The town of Mt. Shasta itself is a good place to recoup before deciding whether to continue on the I-5 through to Ashland and Grants Pass or Hwy 97 through Grass Lake and Hebron Summits to Klamath Falls.

The pretty town of Ashland is located on the edge of the Rogue River wine country and is dedicated to the arts with its nine-month Shakespeare festival and famous three-month long music festival. This part of Oregon has, in the past, flirted with Northern California to break away and form a new state called Jefferson; a place presumably founded on the 18th century enlightened thinking of one of the founding fathers, and one that would limit government interference in the private lives of its citizens.
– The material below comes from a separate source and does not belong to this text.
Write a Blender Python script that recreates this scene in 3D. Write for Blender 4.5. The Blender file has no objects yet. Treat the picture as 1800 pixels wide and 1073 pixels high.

This is, after all, the state that legalized marijuana, abortion, and euthanasia amongst other controversial social measures and has always staged an annual Grateful Dead concert.

Don't be surprised if there is a late season snowfall to greet you as you climb the various summits to the dry highlands of the interior.

There isn't much in this tumbleweed strewn land but a depressing mixture of small, decaying towns, neglected ranches, and marginalized Indian Reservations sitting on the edge of the Cascade Mountains.

Eventually though one arrives at the charming little town of Hood River, located on the Columbia River in the shadow of Mt. Hood. Here the microbrewery and pizza culture of downstream Portland is very much alive and doing well.

Climbing back out of Hood River with its pleasant green farms nestled along the mighty Columbia River, we were soon back on Hwy 97, enroute to Yakima and the I-90 through the Snoqualmie Pass back into Seattle.

The town of Snoqualmie was made famous with the Twin Peaks TV show but it still serves good pie and offers beautiful scenery.